750 milyon lirayı saraya yatırmak işte bu nedenle israftır.
Ya da hiç kullanamayacağımızı en başından beri bildiğimiz S 400 silah sistemine 2,5 milyar dolar harcamak yerine, bu parayı ülkemizdeki eğitim alt yapısını iyileştirmek, öğretmenleri eğitmek, gibi bir amaçla kullanmış olsaydık belki 20 yıl sonra Güney Kore’nin bugünkü seviyesine gelebilirdik.
Ne oldu, 2,5 milyar doları harcadık elde de bir şey yok. İşte bu israftır.
THY’nin şahane uçak filosu var. Büyük bölümü çok yeni.
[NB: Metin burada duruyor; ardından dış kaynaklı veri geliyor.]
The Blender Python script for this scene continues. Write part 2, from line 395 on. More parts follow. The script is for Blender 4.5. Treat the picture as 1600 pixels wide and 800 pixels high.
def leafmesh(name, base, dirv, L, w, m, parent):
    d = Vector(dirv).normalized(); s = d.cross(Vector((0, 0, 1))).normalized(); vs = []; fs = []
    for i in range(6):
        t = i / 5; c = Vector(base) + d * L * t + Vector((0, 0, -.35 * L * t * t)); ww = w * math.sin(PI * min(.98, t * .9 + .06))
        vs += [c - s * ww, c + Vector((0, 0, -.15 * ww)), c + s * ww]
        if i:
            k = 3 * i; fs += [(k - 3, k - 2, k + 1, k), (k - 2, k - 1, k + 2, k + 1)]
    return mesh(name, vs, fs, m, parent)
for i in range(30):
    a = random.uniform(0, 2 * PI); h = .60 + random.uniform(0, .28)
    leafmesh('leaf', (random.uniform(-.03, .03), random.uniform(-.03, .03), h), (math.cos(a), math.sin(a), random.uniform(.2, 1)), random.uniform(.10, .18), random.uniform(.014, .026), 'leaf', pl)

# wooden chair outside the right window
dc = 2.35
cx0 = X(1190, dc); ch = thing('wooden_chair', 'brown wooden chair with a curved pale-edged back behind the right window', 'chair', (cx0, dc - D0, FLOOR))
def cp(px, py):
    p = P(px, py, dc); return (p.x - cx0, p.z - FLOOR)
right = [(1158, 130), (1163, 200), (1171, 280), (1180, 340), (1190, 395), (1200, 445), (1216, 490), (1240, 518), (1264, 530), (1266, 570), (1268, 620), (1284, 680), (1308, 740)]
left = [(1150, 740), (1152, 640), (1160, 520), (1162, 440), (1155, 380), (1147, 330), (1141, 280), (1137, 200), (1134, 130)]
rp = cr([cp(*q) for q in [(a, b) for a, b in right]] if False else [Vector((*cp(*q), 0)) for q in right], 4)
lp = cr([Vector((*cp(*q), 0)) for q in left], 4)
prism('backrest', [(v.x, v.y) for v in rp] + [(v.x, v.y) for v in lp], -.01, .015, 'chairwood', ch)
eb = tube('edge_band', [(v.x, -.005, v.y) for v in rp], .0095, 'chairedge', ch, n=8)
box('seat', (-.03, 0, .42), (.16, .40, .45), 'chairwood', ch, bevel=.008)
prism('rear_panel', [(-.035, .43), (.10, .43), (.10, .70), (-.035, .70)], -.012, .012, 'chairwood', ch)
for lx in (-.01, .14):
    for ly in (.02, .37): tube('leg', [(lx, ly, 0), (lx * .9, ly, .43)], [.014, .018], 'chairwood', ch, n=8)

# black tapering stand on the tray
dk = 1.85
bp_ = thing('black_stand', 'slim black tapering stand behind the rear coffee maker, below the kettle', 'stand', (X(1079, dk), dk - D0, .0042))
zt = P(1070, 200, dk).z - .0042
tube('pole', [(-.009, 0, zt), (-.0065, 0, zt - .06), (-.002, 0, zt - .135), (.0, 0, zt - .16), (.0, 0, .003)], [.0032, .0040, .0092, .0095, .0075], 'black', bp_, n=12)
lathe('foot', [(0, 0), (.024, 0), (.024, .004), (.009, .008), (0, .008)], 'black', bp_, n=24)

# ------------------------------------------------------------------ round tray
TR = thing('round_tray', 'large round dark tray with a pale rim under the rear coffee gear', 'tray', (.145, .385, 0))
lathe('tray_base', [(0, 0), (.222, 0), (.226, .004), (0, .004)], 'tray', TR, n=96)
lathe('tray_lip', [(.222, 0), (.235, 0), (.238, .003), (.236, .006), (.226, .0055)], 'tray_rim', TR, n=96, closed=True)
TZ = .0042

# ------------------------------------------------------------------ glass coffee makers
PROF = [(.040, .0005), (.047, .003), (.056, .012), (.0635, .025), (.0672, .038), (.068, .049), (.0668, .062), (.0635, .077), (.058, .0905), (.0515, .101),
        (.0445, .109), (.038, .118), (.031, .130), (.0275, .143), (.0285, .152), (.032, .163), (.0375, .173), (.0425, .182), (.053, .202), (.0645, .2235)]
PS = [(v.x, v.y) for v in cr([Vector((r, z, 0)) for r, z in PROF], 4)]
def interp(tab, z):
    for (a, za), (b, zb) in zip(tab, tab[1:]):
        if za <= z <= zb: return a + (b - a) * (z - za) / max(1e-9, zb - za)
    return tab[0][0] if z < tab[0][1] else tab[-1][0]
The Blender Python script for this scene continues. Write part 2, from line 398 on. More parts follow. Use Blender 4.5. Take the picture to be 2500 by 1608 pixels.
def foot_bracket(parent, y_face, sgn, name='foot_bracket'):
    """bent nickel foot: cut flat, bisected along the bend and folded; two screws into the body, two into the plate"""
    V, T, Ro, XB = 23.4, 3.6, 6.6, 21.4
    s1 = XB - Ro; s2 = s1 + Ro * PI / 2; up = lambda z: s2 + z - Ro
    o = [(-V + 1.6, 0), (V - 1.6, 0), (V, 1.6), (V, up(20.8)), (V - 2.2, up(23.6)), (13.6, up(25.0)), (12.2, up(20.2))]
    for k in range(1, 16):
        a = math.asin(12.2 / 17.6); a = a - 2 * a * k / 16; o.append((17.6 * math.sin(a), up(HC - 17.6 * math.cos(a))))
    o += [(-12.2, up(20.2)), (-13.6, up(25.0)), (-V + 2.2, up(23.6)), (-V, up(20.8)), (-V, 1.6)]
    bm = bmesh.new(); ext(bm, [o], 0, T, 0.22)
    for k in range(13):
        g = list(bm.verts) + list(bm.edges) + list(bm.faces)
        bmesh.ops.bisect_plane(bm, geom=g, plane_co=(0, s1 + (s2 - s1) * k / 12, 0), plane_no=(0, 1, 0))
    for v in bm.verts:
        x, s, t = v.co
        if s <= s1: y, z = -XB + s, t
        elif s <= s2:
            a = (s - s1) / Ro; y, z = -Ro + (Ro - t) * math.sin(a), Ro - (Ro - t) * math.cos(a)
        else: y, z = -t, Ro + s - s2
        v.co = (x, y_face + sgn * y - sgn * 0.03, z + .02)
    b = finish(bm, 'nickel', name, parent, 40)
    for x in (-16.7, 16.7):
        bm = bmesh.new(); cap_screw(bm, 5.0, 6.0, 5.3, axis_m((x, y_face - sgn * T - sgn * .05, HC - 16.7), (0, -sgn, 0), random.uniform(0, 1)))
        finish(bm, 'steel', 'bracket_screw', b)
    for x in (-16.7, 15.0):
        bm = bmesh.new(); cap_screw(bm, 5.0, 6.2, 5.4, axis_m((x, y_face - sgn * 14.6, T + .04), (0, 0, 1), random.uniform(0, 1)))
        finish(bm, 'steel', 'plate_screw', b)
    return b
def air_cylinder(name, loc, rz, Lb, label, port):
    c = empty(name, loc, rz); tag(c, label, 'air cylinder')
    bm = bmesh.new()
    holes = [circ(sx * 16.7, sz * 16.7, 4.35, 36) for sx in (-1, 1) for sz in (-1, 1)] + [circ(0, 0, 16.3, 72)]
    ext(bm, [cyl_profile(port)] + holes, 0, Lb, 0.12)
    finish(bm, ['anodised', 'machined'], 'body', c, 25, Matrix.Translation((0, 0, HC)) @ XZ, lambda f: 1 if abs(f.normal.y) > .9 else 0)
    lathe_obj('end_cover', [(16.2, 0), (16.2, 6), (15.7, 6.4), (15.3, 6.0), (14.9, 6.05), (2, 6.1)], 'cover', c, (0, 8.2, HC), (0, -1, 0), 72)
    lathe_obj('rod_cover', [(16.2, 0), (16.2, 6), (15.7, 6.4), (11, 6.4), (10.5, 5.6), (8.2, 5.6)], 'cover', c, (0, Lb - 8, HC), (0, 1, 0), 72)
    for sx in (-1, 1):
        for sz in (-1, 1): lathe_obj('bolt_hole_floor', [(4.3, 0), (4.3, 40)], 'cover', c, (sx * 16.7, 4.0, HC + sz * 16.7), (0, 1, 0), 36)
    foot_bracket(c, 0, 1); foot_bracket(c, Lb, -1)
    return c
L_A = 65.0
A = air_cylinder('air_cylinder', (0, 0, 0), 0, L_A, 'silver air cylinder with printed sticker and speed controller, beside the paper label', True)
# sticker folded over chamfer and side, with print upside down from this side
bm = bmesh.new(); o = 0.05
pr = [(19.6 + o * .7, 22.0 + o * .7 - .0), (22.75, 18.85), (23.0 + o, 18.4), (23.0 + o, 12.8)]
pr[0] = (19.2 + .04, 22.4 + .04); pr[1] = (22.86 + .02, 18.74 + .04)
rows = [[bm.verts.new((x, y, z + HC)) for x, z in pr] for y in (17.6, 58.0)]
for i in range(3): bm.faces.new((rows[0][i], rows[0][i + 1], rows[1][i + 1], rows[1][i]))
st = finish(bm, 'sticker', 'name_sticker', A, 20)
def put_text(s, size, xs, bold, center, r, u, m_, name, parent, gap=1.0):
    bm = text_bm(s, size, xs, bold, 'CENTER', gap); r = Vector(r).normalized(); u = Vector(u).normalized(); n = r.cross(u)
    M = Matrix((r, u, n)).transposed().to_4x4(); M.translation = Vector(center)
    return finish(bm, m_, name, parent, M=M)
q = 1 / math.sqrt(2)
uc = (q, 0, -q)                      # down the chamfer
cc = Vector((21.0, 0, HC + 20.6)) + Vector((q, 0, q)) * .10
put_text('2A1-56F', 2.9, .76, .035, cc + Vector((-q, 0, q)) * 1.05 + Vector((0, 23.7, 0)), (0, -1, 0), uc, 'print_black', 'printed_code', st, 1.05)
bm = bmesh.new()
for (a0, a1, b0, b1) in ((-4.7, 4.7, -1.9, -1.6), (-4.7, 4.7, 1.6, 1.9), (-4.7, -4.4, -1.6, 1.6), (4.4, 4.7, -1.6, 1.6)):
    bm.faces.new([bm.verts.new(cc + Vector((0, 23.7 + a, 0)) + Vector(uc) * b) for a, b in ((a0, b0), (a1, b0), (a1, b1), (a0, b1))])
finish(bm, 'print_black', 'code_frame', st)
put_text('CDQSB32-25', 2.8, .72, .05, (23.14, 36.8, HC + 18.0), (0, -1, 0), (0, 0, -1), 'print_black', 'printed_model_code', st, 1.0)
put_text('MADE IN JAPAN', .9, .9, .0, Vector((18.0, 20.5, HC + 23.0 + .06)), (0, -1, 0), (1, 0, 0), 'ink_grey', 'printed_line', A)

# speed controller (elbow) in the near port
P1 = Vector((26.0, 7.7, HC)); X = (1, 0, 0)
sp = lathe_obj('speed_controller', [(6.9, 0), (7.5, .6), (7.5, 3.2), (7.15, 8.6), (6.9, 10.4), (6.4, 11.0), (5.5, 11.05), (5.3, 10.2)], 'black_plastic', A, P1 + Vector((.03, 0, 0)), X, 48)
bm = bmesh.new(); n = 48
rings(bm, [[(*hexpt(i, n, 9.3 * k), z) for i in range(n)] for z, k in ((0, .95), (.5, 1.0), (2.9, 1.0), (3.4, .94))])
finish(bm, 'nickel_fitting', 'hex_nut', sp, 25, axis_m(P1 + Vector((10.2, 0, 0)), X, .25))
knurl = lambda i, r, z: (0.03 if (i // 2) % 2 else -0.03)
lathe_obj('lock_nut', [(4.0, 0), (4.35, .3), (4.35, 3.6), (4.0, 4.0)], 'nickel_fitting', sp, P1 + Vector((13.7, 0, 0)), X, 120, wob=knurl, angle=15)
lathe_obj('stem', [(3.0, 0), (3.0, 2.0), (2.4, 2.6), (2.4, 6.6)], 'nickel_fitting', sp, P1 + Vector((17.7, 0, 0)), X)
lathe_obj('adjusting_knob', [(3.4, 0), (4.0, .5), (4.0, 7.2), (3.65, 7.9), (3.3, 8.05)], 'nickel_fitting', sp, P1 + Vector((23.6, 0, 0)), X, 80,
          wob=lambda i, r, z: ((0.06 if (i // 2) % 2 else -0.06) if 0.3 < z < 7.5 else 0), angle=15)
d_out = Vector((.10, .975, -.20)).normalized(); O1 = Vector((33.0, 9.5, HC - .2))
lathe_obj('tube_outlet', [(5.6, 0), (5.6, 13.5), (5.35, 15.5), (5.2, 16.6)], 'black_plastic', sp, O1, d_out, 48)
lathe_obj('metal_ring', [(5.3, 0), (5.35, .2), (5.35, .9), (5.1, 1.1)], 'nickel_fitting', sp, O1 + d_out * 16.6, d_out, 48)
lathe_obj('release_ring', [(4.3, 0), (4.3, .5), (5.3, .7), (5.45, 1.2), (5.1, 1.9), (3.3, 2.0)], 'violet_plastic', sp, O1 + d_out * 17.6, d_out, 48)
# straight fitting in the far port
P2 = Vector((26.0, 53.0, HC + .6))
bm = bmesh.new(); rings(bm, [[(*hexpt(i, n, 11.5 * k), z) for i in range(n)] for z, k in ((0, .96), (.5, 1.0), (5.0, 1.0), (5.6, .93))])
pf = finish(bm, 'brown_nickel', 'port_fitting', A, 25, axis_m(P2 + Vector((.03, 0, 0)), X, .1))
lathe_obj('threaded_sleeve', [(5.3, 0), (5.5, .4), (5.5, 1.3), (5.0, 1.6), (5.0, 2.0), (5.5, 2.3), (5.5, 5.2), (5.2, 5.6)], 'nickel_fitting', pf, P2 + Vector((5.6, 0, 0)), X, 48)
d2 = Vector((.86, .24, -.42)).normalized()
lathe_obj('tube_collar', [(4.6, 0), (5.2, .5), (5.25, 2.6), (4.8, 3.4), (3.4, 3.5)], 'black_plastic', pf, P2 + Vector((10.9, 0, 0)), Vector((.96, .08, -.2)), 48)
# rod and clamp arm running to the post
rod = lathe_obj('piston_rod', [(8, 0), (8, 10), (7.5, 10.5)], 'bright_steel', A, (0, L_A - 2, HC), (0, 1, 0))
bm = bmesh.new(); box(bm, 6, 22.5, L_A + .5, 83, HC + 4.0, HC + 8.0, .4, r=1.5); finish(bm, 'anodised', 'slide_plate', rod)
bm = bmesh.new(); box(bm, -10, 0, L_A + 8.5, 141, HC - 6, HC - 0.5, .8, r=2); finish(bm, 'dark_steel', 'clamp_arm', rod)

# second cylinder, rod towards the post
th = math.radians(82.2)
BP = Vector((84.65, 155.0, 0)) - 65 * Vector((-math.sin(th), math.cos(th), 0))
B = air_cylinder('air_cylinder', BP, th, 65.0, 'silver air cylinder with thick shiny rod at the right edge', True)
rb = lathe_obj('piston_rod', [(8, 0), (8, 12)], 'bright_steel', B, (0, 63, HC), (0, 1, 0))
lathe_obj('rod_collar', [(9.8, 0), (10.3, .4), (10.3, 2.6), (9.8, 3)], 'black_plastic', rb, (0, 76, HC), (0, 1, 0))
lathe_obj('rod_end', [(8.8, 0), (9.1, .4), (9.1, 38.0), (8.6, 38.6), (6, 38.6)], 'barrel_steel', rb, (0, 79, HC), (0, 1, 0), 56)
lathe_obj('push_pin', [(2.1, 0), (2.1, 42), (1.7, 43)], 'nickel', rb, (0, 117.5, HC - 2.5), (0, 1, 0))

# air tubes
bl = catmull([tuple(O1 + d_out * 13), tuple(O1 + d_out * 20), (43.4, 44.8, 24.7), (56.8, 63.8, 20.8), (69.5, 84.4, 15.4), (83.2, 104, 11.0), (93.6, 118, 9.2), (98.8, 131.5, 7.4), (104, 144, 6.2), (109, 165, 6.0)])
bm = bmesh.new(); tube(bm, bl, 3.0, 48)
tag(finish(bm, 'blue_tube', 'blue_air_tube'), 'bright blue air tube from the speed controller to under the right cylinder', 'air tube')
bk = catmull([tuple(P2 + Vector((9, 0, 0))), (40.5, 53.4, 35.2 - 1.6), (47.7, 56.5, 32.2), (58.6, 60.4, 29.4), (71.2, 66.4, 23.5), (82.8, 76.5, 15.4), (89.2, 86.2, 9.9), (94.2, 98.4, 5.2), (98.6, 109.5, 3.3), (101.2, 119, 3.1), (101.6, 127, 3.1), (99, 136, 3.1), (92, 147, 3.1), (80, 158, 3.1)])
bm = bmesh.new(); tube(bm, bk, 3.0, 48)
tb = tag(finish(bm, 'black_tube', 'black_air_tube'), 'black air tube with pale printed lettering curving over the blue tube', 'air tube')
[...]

Cumhurbaşkanı, bakanlar, yüksek rütbeli devlet memurları ve askerler özel uçaklarla uçacaklarına, her seferinde THY’den bir uçak kiralasalar, millete daha ucuza mal olurdu.
“Havamız olsun” diye arada bir kullanılan Jumbo jetlere harcanan yüz milyonlarca dolar, işte bunun için israftır.
Dünya Bankası’nın hesaplamalarına göre 2020 yılında Türkiye’de “mutlak yoksul” sayılması lazım gelen vatandaşlarımızın sayısı 10 milyon 171 bin kişi oldu. Her sekiz kişiden biri yani.
Tembel oldukları için yoksul kalmadılar.
Devleti yönetenlerin, tercihleri onları bu hale getirdi.
Bazı müteahhitler semirdi, bazı vatandaşlar zayıfladı.
Geliri düzgün dağıtmak için kılını kıpırdatmadan “porsiyonları küçültün” diyorsanız, bu insanlarla dalga geçtiğinizi zannedebilirler, ben söylemiş olayım.
Cumhurbaşkanı Recep Tayyip Erdoğan ile Sezgin Baran Korkmaz’ın birlikte görüldüğü fotoğrafların yayınlandığı sitelere erişim engeli getirildi.
Böyle 55 URL varmış, artık kimse o fotoğrafları göremeyecekmiş.
İnternet siteleri zahmet ederler de bu nedenle dava açarlar mı bilmiyorum ama açarlarsa emin olun ki bu engel kaldırılacaktır.
Yerel mahkemeler Cumhurbaşkanı korkusuyla ret kararı verseler bile AYM’nin bu konuda verdiği kararlar küçük bir kitap olacak kadar çoğaldı.
Bu konu her şeyden önce halkın haber alma özgürlüğü ile ilgili.
Bu Anayasal bir hak çünkü bir demokraside, halkın, yöneticilerinin ne yaptığını bilmek hakkı vardır.
Yöneticimiz kimdir, ne tür insanlarla düşer – kalkar, ne yer, ne içer, ne düşünür; bunları bilmemiz seçim günü geldiğinde doğru karar vermemizi kolaylaştırır.
Onun için de bu hakkımız Anayasa ve AİHS tarafından teminat altına alınmıştır.
Belli ki Cumhurbaşkanı, Sezgin Baran Korkmaz ile birlikte görünmesinin doğru olmayacağını düşünmüş.
Haksız da sayılmaz ama bunu önceden düşünecekti.
Atalarımız ne demiş: Her hıyarım var diyene, tuz bende diye koşulmaz!
Her zenginle tanışmak, fotoğraf çektirmek zorunda değil.
İnsan önce bir araştırmaz mı?
Bu adam kimdir, bu parayı nasıl kazanmış, niye benimle görüşmek ve fotoğraf çektirmek istiyor?
Bunu yaptırmış olsaydı bugün birlikte görünmekten utandığı bir adamı huzuruna kabul etmezdi.
Belli ki “adam zengin” notu, SBK’ya kucak açılmasına yetmiş.
Bunu bilmek, yöneticimizin sırf zengin diye bir sahtekarla oturup konuştuğunu öğrenmek, vatandaşlarımızın hakkı değil mi?